-- begin --

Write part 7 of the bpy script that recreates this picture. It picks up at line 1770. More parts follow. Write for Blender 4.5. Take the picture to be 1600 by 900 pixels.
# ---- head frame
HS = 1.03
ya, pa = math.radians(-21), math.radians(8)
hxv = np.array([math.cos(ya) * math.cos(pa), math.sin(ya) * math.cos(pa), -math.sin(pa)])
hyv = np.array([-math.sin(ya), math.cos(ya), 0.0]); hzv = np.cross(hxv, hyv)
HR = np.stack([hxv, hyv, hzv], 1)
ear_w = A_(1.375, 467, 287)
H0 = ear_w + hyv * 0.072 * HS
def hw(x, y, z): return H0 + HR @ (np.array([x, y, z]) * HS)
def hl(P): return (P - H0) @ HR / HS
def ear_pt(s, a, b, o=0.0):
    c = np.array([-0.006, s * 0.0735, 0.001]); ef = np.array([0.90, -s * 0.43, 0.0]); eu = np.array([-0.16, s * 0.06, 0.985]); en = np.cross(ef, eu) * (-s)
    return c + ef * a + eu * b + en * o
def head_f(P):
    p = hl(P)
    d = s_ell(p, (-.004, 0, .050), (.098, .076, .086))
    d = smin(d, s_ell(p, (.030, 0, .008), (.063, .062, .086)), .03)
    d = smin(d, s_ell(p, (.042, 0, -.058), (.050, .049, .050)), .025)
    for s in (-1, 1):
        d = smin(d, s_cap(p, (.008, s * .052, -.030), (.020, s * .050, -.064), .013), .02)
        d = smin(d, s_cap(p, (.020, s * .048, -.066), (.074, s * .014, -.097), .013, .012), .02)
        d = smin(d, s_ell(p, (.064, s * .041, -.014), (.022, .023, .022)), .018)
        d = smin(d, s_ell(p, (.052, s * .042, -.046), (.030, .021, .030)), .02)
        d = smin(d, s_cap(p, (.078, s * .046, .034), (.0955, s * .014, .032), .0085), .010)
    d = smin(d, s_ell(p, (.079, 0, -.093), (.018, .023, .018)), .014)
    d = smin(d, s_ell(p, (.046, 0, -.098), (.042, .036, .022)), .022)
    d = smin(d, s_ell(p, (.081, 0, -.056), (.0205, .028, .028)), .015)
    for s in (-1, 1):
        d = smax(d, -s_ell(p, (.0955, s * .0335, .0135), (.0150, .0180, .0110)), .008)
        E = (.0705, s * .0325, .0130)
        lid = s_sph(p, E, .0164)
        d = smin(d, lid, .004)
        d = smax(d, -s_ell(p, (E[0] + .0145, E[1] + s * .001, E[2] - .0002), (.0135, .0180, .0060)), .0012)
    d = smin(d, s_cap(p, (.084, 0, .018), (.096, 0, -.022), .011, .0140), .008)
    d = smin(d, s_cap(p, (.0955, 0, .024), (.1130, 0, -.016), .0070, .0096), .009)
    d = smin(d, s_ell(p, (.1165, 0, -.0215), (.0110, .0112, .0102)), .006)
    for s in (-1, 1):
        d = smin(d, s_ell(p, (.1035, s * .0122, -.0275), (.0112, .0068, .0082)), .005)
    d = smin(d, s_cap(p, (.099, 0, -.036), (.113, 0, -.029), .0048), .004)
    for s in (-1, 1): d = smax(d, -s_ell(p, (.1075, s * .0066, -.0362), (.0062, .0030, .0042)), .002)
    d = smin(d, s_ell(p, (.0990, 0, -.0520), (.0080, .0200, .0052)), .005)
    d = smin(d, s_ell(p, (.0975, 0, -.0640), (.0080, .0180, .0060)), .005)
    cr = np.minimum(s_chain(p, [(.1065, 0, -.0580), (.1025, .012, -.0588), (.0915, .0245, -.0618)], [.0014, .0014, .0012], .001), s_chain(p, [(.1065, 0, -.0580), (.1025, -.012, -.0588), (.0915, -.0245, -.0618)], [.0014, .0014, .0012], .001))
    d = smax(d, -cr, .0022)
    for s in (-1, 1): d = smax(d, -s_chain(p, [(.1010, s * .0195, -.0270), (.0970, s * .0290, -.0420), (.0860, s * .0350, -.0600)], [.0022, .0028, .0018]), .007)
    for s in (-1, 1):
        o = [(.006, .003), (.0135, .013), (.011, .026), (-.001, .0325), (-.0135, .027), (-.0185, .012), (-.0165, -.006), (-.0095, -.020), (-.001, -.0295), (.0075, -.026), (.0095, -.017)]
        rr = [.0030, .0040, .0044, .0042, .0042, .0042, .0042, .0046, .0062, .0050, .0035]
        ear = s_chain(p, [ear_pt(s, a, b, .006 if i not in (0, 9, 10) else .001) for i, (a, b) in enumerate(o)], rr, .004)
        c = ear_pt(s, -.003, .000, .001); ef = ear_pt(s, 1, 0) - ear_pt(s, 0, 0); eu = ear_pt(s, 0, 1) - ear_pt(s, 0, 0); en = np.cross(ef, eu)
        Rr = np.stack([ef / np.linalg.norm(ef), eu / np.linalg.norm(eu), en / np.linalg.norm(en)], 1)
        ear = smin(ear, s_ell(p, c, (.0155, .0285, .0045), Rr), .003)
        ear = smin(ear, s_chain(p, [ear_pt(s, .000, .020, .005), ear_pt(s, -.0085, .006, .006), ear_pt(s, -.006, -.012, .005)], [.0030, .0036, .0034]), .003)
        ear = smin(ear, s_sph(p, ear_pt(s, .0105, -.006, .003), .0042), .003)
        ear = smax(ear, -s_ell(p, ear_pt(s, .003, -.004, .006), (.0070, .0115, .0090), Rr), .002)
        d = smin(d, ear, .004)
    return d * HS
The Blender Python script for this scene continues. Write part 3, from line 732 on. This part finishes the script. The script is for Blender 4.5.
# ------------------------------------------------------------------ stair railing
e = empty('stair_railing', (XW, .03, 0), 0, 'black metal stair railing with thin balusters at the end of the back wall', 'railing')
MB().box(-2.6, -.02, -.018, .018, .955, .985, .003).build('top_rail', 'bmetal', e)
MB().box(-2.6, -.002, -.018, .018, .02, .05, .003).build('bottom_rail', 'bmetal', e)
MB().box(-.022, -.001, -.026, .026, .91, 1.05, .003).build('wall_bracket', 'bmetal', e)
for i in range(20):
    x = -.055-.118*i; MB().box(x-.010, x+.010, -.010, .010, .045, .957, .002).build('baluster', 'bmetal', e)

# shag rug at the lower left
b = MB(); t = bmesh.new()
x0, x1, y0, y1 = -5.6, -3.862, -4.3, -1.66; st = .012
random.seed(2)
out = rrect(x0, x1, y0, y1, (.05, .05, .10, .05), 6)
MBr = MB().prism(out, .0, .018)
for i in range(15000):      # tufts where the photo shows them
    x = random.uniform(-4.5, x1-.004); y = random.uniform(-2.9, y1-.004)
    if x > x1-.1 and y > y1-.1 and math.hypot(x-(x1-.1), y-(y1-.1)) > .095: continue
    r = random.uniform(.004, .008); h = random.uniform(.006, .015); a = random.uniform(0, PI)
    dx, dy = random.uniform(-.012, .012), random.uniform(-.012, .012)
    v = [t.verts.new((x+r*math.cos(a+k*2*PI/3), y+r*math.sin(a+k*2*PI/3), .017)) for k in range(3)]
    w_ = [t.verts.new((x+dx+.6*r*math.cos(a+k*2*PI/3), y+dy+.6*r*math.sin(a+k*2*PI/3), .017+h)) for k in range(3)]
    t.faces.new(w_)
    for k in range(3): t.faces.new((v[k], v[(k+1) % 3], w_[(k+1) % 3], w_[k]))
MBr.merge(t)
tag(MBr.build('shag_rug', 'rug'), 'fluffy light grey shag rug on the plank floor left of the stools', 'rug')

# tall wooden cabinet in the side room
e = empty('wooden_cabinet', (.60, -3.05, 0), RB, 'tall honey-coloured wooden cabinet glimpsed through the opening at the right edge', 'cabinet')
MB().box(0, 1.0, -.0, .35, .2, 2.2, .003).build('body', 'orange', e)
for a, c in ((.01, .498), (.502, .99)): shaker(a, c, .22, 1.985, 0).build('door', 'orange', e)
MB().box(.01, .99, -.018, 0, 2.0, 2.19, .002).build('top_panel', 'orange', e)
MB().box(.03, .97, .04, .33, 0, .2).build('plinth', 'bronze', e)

-- end --

Task goal: Copy out all lines from the material above that contain the string "part".

Right answer:
Write part 7 of the bpy script that recreates this picture. It picks up at line 1770. More parts follow. Write for Blender 4.5. Take the picture to be 1600 by 900 pixels.
The Blender Python script for this scene continues. Write part 3, from line 732 on. This part finishes the script. The script is for Blender 4.5.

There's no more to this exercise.